After fifty-six days of occupying Exchange Square (four days fewer than New York protesters occupying Zuccotti Park), Van der Laan commissioned a small army of policemen to remove most of the encampment on December 8, asserting that the artistically decorated and tidy encampment consisting of over hundred-and-twenty carefully placed tents was still too dirty and dangerous despite all the concessions Occupiers had made. In the course of the removal operation, fourteen people were arrested. Van der Laan allowed a few of tents to stay, in which maximum four people may pass the night.

Protesters immediately changed strategy: that same day they confronted the mayor, who was shaking rich hands at the Millionaire’s Fair (a fair for “spoilt hedonists, the rich and famous, the happy few, and everyone who simply wants to be inspired by luxury lifestyle” as stated on its own website); nine days later they occupied an ING Bank branch, peacefully blocking its entrance. All were brutally arrested.

In an attempt to write the Occupiers out of existence, Dutch media have been continuing their role reporting that the movement was divided, simultaneously estimating the group’s numbers to have shrunk to a couple of small knots of die-hard activists.

Protesters reacted by organizing a sarcastic protest march on January 14th called Occupy got it all wrong, admitting the financial system to be super stable and completely fair and everything media tells us is absolutely true.

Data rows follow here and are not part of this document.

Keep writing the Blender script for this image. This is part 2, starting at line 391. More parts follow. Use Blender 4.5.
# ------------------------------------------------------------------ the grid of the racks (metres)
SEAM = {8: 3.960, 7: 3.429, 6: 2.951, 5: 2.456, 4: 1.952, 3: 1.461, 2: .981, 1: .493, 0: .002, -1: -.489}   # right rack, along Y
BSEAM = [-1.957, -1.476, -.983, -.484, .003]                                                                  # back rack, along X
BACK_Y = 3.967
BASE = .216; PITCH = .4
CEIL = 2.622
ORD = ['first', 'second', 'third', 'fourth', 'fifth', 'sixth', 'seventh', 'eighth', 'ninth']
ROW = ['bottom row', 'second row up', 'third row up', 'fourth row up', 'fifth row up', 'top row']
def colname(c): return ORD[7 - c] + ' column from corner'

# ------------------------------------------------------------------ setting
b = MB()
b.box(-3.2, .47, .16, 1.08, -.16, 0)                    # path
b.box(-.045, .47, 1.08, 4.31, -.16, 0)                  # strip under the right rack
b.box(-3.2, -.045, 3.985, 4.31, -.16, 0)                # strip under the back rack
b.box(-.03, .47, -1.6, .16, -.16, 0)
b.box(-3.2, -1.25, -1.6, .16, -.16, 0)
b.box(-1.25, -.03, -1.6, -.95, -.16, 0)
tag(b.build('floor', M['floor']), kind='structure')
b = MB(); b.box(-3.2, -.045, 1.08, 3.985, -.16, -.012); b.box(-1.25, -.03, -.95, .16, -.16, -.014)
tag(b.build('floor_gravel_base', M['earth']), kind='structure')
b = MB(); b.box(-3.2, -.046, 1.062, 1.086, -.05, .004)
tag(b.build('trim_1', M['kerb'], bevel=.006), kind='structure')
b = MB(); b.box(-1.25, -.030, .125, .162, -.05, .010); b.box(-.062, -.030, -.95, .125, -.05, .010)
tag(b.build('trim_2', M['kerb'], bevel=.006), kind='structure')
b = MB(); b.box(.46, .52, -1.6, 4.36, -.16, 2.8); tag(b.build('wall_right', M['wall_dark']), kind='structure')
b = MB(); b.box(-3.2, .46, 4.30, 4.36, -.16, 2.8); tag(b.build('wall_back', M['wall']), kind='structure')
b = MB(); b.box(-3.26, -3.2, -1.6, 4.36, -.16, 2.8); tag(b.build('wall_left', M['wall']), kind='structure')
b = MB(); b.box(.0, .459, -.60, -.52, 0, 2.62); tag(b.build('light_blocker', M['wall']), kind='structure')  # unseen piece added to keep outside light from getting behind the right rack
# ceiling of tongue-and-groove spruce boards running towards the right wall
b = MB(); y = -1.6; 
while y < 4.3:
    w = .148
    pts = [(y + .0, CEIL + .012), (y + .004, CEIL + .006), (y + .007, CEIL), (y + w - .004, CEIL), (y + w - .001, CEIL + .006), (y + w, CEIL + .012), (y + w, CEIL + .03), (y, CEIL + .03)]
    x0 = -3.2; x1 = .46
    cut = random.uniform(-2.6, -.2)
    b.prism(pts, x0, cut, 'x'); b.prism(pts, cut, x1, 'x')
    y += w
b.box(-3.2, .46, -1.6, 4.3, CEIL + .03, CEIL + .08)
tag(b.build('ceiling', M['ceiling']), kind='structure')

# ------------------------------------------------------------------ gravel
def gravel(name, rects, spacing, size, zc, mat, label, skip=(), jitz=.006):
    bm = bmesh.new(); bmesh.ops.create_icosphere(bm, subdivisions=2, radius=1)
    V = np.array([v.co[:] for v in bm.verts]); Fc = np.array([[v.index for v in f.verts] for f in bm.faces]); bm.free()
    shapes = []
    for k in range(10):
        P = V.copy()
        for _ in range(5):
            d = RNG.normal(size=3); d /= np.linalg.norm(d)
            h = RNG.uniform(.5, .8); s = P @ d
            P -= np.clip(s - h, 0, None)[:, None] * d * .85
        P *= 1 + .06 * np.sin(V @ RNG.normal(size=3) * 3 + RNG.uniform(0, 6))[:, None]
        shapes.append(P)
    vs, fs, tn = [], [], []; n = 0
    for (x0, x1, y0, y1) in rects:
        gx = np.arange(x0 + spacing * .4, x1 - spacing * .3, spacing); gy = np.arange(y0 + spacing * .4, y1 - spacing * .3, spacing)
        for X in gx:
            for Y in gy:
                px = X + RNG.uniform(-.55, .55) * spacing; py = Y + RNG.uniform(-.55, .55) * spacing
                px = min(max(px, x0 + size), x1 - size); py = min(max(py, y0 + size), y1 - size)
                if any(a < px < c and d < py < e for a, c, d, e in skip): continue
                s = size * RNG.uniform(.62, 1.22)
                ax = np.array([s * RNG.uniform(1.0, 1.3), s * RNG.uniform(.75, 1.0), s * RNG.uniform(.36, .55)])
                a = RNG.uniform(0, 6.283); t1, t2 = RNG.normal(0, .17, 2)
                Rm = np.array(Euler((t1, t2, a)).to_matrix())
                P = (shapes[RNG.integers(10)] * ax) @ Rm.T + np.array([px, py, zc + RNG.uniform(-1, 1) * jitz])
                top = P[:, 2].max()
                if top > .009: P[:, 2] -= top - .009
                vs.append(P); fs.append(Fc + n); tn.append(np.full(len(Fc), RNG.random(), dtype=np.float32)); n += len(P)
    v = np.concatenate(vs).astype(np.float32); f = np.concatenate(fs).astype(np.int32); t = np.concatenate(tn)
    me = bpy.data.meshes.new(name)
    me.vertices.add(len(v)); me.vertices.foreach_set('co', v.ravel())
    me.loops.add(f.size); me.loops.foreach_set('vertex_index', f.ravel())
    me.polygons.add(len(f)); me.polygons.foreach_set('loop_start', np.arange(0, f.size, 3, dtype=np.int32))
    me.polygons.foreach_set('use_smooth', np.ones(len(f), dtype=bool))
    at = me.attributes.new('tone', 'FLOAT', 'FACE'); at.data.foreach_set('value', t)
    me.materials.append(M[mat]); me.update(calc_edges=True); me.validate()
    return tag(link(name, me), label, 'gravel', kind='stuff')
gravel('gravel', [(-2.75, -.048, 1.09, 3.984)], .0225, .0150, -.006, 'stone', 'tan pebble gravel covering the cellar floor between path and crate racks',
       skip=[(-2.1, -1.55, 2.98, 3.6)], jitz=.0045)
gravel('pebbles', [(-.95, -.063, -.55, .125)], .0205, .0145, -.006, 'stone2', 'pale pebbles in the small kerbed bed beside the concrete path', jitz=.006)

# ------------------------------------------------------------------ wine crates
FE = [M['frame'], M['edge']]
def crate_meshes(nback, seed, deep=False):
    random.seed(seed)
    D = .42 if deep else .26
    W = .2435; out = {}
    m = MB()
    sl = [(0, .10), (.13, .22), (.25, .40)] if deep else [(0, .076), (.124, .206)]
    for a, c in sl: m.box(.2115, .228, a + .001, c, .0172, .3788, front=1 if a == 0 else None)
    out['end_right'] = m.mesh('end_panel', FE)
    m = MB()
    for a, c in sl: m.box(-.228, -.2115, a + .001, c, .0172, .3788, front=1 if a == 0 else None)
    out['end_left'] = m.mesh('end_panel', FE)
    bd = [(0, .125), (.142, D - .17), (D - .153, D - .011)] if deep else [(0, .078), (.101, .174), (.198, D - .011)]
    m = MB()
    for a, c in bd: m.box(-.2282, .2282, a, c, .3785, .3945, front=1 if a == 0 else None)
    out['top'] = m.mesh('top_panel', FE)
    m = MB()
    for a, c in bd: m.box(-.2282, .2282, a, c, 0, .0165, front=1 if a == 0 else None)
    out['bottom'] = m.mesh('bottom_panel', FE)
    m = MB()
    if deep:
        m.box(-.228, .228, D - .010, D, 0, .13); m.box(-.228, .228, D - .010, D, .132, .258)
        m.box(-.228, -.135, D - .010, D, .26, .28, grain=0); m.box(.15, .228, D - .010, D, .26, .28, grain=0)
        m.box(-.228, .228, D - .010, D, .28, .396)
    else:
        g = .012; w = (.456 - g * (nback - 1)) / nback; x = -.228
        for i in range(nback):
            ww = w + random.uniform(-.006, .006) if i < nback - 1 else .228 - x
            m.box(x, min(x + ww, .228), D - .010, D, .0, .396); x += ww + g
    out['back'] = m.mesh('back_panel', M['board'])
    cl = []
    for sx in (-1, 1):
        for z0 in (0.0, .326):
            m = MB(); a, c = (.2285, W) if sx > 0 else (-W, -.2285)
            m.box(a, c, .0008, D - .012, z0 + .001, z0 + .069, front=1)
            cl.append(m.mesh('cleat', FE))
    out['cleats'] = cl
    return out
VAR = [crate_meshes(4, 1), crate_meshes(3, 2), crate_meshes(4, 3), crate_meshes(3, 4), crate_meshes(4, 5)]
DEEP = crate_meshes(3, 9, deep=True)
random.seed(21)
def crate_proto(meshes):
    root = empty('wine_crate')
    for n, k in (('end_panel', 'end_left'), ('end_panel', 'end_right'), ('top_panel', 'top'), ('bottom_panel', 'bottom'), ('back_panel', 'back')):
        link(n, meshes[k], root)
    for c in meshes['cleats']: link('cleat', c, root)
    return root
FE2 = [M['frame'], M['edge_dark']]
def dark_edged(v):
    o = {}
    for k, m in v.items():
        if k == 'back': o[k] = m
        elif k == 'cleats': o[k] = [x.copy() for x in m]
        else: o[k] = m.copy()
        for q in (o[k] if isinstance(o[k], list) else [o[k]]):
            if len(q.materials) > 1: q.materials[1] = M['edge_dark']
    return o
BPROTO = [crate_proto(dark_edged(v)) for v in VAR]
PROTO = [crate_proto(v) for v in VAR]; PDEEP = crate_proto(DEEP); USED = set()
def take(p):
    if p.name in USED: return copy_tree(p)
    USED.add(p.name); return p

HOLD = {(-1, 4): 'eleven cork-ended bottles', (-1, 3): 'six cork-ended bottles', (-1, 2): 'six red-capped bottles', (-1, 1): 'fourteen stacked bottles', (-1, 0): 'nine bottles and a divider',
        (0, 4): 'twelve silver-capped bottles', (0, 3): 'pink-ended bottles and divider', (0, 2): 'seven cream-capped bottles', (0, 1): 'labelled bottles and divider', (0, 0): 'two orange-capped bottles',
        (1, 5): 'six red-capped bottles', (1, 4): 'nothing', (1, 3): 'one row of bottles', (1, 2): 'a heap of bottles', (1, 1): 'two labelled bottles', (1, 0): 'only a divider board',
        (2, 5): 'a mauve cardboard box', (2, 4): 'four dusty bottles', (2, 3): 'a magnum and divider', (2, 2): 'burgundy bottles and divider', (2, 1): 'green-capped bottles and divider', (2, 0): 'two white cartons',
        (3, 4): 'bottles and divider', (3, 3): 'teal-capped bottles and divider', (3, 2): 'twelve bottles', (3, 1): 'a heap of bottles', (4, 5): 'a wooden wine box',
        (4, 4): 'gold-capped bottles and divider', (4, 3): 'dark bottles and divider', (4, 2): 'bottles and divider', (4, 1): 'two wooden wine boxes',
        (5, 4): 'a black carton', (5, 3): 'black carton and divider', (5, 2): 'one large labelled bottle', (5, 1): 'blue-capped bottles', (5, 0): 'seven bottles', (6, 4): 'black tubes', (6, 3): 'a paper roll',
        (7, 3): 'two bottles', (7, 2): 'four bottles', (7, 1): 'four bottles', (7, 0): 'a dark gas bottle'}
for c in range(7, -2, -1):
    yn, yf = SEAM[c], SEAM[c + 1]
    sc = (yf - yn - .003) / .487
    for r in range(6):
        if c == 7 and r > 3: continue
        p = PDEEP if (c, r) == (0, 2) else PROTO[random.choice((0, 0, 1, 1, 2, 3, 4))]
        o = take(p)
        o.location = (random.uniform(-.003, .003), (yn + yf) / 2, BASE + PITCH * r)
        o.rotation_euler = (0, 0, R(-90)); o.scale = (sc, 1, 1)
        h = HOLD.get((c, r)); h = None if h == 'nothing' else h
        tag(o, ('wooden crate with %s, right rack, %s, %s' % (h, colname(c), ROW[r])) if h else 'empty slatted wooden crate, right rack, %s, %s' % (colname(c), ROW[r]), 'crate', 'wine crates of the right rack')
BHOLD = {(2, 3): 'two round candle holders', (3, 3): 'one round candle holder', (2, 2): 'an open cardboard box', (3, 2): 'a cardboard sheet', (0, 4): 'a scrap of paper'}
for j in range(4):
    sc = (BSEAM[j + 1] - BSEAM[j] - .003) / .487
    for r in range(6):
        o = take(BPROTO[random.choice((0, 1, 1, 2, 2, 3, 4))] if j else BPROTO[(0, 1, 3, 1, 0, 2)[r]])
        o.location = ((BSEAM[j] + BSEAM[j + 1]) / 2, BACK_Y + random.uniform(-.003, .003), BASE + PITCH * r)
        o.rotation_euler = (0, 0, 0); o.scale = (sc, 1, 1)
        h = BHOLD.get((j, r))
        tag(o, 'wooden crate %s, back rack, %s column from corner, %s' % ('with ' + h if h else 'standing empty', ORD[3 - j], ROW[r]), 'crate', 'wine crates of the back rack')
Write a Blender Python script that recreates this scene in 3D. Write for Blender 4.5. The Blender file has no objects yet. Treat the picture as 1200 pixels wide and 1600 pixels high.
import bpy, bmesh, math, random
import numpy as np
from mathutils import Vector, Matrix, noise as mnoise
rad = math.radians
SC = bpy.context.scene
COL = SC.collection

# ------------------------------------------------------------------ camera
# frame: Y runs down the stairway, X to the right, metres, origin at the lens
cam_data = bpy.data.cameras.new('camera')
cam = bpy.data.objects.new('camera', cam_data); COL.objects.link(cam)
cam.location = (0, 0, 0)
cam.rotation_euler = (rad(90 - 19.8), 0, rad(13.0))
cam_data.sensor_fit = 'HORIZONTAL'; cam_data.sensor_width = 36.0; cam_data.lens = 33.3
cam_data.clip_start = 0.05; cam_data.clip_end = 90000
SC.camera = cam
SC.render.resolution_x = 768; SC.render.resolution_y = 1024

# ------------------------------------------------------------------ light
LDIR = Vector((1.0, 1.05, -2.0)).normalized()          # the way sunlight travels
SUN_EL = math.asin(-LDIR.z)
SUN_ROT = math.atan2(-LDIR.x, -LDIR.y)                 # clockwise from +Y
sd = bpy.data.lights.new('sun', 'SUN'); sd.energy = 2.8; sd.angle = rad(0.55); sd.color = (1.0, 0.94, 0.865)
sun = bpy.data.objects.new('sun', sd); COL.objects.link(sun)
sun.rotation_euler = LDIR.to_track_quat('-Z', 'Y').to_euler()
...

Unlike what the media told us, protesters that left the encampments have not suddenly had a change of heart. The opposition and ridicule they face validate their concerns and have nourished their creativity: more specifically targeted demonstrations (against governmental arms trades and the Anti-Counterfeiting Trade Agreement) have been conducted, and, in order to prevent people from freezing to death, a trailer was placed on Exchange Square on February 2nd, much to the annoyance of part of the municipality.

After a week they felt forced to have it removed, as the municipality only granted them a permit for a trailer (until March 4th) provided they would abandon the surrounding tents. Latest news is that the remaining tents will probably not be forcibly evacuated soon.

Where the encampment shrinks faster than the occupied territories of Palestine – or the authorities are gloriously winning back the earlier occupied public space to return it to the people – high finance continues and tourism flourishes as if the Golden Age has never ended.

The four-century-long history of capitalism has at least divided its birthplace’s inhabitants into part of its most faithful supporters and part of its most critical opponents. However the latter have also completely lost confidence in the current political system, they may still feel supported by the latest voting polls topped by Socialist Party leader Emile Roemer. This might indicate Dutch swing voters are drifting towards the ideals of Occupiers who bravely keep organizing colleges, gatherings, and demonstrations to convince people that it will take more than voting for Roemer to solve our problems. The next elections are planned for 2014.